What I thought was a flat battery turned out to be a dead BMS.
It turns out what I thought was a 90A BMS was only rated for 60A, as each of these motors are rated at 10A with a higher stall current setting off uphill with low battery was enough to push the BMS passed it’s limit. I’m not sure how as this is exactly the sort of thing it was designed to prevent, it should have cut out at 60A, or whatever its peak current is.
Lessons Learned
As well as the obvious issue with the BMS dying there were a few other things I learned along the way I took with me in developing the next version, mostly though it was the control system.
In the prototype I was using ODrive motor controllers, the v3.6 56v models, and I bought genuine models after seeing James Bruton use them with great success in various projects. They even have a guide on using them with hoverboard motors which seemed ideal! It turned out that though they could work with them in theory, they left a lot to be desired in practice. ODrive’s were originally designed to enable precise control of brushless motors for robotics, this included using encoders to accurately measure the movement of the motors to enable that control.

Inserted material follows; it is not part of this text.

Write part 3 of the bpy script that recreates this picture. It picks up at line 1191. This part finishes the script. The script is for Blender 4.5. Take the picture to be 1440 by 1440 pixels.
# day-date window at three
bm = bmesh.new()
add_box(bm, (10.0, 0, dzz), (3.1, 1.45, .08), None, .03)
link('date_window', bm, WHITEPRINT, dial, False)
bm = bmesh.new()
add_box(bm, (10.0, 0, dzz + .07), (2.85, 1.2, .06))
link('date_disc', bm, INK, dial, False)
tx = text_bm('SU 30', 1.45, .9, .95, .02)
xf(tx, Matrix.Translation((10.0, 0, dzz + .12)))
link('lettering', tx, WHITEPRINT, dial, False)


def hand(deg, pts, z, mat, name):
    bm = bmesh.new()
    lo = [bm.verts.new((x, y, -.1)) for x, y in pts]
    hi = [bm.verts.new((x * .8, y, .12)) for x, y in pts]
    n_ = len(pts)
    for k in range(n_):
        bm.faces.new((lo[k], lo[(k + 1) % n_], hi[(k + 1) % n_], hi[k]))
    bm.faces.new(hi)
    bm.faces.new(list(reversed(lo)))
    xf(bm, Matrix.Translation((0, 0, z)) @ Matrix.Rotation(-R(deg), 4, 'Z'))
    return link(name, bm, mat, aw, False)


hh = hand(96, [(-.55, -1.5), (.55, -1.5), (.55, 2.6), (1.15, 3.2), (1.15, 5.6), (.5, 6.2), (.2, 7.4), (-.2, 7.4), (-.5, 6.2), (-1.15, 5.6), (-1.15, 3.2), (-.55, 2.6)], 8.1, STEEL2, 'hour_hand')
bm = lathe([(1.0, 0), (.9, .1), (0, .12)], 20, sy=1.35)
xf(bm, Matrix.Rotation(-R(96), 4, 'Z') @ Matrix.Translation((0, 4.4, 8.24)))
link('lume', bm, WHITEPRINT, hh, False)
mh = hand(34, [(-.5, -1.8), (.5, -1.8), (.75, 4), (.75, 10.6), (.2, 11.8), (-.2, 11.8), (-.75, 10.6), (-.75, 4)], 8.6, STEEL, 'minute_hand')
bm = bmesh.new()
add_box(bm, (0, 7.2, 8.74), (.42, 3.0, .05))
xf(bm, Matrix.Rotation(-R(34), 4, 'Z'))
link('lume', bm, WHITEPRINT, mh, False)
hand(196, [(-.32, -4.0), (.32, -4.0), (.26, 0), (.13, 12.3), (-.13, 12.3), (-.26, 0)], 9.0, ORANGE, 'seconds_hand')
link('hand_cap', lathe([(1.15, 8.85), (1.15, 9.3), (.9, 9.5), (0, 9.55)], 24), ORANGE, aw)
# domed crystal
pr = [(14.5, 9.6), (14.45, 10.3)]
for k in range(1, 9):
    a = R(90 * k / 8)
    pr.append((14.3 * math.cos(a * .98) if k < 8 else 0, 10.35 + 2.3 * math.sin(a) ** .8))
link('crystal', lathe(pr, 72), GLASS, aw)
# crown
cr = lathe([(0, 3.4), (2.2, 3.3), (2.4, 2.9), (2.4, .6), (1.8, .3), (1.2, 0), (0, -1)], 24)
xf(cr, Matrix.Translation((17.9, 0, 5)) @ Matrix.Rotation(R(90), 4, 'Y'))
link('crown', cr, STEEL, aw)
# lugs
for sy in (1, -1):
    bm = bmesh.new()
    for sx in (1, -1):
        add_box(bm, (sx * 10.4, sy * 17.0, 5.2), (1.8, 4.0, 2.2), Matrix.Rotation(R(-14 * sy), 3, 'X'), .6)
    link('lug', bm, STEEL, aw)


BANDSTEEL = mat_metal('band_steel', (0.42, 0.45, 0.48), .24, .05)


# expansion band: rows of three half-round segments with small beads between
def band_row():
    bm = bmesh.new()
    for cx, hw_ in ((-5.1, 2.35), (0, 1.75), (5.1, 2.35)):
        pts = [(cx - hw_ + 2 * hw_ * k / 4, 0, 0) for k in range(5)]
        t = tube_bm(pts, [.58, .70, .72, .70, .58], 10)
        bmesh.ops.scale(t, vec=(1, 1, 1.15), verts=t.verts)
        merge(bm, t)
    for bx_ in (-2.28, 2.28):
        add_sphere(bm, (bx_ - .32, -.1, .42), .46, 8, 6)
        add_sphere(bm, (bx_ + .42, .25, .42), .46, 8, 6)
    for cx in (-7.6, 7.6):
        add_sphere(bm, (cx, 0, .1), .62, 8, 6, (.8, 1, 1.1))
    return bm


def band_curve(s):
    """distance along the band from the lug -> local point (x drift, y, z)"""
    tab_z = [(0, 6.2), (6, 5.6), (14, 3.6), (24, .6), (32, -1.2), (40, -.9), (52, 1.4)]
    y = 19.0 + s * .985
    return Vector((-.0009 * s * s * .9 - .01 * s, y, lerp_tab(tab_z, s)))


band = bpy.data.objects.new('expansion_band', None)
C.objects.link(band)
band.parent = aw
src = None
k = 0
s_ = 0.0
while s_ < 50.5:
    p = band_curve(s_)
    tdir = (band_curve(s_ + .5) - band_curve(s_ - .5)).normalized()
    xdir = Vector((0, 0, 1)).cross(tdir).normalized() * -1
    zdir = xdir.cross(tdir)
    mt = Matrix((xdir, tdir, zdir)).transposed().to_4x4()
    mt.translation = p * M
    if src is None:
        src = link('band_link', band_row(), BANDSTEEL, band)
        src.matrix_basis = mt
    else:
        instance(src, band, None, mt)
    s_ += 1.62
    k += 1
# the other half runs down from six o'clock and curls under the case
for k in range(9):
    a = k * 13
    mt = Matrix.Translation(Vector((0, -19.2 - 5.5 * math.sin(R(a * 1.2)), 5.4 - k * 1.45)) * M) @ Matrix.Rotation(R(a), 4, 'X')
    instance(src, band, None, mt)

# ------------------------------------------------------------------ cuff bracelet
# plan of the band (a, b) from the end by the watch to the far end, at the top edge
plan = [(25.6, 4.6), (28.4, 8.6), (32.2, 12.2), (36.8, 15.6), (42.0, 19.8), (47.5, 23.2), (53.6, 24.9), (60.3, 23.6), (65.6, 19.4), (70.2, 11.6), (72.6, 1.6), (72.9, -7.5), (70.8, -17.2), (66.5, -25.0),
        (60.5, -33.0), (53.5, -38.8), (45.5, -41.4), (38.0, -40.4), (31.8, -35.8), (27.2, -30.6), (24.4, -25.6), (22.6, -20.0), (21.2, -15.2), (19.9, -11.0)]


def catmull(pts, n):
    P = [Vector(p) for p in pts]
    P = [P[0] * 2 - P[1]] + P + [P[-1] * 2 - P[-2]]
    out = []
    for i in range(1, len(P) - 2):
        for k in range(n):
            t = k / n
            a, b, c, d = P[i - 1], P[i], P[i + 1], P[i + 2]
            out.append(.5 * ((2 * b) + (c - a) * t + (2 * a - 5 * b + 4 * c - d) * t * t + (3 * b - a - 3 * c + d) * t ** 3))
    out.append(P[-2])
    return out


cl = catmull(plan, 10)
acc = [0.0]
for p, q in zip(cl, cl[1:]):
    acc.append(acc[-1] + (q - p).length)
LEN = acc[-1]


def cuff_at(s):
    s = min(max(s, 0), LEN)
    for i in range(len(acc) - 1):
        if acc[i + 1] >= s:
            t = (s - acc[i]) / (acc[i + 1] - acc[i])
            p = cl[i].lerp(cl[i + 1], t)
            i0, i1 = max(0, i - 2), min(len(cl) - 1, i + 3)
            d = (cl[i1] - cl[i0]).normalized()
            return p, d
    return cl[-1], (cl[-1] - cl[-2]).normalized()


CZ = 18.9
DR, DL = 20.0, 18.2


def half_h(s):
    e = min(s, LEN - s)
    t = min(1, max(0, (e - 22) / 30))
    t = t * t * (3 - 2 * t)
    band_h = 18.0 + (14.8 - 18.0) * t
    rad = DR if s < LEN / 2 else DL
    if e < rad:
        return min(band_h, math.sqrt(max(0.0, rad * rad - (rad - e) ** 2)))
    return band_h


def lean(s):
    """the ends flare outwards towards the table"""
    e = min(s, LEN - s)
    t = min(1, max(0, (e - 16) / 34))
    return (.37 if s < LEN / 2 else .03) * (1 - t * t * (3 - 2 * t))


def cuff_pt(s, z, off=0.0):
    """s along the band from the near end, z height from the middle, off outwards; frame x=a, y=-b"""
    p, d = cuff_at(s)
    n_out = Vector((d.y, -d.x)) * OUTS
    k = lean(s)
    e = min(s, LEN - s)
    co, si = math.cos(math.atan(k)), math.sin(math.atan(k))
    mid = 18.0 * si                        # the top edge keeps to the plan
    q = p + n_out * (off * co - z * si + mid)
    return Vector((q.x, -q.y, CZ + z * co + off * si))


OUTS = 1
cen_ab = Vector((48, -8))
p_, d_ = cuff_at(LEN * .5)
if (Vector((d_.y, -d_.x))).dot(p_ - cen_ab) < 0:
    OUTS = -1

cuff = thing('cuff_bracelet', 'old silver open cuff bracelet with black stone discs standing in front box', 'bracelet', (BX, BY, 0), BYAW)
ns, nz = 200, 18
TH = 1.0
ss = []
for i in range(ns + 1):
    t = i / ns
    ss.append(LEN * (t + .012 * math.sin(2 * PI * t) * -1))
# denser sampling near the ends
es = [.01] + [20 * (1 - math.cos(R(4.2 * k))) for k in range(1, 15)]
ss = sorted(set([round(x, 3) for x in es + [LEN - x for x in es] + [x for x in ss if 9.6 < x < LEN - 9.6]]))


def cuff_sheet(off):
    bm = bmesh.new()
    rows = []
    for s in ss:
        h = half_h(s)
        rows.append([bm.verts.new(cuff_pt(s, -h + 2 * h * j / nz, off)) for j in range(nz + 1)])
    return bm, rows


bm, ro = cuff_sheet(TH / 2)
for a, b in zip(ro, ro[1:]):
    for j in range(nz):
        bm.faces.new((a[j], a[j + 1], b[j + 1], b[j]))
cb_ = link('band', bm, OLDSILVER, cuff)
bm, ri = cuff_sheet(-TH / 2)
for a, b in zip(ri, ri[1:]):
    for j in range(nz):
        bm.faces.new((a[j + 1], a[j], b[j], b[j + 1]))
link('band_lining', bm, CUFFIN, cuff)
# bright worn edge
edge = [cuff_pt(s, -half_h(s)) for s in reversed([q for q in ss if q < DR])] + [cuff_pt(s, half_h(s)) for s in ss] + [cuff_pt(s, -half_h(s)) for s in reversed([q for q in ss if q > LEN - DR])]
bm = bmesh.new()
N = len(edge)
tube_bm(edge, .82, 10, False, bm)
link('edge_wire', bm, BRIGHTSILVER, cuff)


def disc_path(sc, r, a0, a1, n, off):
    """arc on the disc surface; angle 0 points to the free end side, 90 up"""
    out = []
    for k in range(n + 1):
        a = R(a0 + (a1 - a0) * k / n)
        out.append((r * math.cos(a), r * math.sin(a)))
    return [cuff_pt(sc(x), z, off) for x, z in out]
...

Encoders typically give upwards of 4000 ticks of measurement per revolution, the hoverboard had hall effect sensors which gave only 90.
I got them working, as you can see above, but the motors juddered and oscillated a lot which stationary which wasn’t ideal. They also have excellent stall and overcurrent prevention, sadly this constantly triggered and motors would error out and stop working all the time, putting extra load on the others. They were also expensive if you bought the genuine articles, or just generally terrible if you bought the cheap clones. I don’t want you to think I’m bashing on ODrives, they brilliant bits of kit but the wrong tool for this job.
I tried to use hacked hoverboard controllers, based on work by OG Hacky Racer Lucy Rausch, but boards were getting more difficult to come by and lower quality too. There used to be one or two models of these boards, now they’re being pumped out in a number of variations and it’s difficult to know which you’re getting until it arrives. Frustrating, unpredictable, and a waste of time and cash sadly.
Another frustration of my own making was that when The Luggage was powered on, I still needed to log in to the Pi to get everything started. This could have been solved with a startup shell script but with the motors erroring out as often as they did I never got that far.
New Beginnings
Cutting my losses, I started again and rebuilt the base from scratch. I’ve shortened the wheelbase to give better torque when skid steering on the spot, I also added independent suspension to ensure the wheels have a better chance of maintaining traction. The prototype had fixed wheels and a slightly bent frame resulting in an ungainly tripod.
I’ve kept the six hoverboard wheels but made a new battery pack from a scavenged electric car battery module, I’ve gone a little overkill with a 250A BMS but I plan on adding a large inverter for mobile power from this too so it’ll be useful in the long run.
Another requirement I set myself was basic and safe operation immediately when powered up. I wanted to be able to switch on the robot and be able to drive it around, to unload from my car for example or just give a quick demo. To enable this I decided on using microcontrollers to interface between remote and motor controllers to essentially turn it in to a massive RC car. The idea is I’d get basic control immediately, but if I wanted more complex behaviours I could boot up a computer to add autonomy.
I also needed a cheaper and more suitable option for motor control, I did look at VESCs but they’re also pricy and a bit overkill. I’d seen a few people using the RioRand controller for this but I didn’t realise it could be easily used with a microcontroller until I saw this post by Mad EE. Basically, it has an undocumented header that can be used to control the throttle and get speed feedback too.
I’ll go in to more detail on each subsystem in their own posts, this has got a bit long as it is, but I thought I’d share a long overdue update on this project and hopefully regain some momentum.